For piano you have to learn 2 clefs: the G (or treble) clef, usually for the right hand and the F (or bass) clef for the left hand.
 

F or Bass Clef and G or Treble Clef


 
The key of G takes the name from the note G on the second line. If you just remember where G is, then you can step up or down from there to find any note on the staff.

The key of F takes the name from the note F on the fourth line. This is the F below the middle C on the piano. If you just remember where this F is on the staff, then you can step up or down from there to find any note in this key.

If takes some practice initially to recognize the notes location, but after a while you can easily spot them instantly.

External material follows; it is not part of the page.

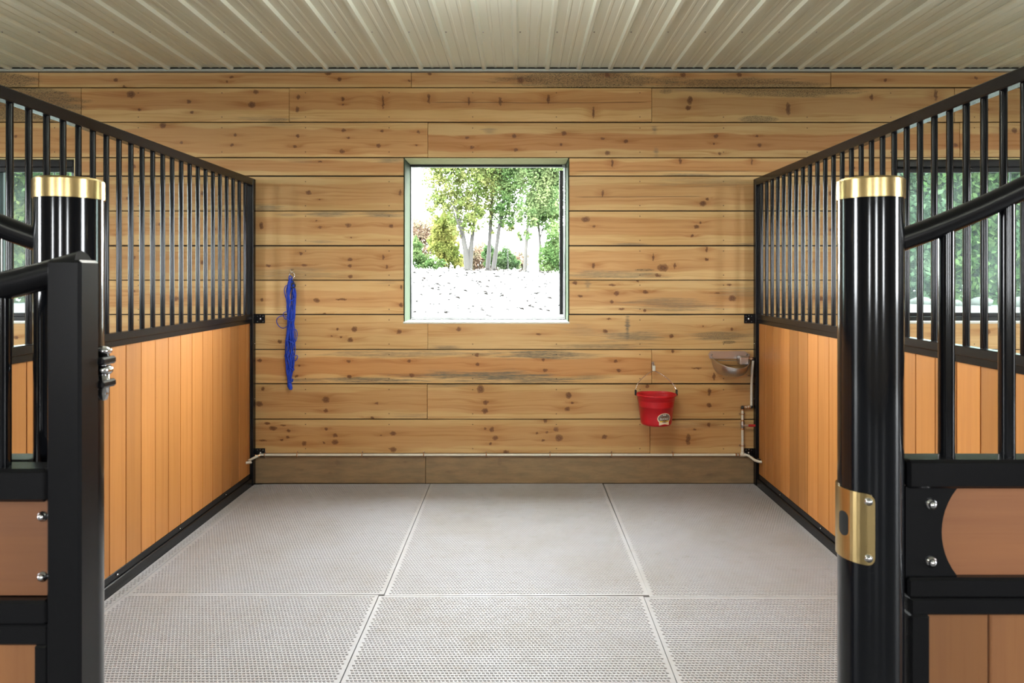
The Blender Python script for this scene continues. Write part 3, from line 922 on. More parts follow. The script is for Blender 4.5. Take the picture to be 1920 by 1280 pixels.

Here are some tips for learning quickly:

  • Remember the direction of the notes on the staff:
  • Going up on the staff (from the first line up towards the 5th line) means going up or to the higher sounding notes.
  • Going down on the staff is also going down or to the lower sounding notes.

 

 

Step and skip relationships:

  1. Sequential notes (one step apart) alternate lines and spaces on the staff. For example if one note is on a line and the next one is on the space immediately above or below, that means they are a step apart. In G Clef the note on the first line is E, the next step UP is F on the first space. The next note down is D on the space below the first line.
  2. Line to line or space to space involve a skip of one note. For example, in G clef, if you see note E on the first line, and then the next one is on the second line, it is G. You skipped F which is on the space in between. The same goes for space to space.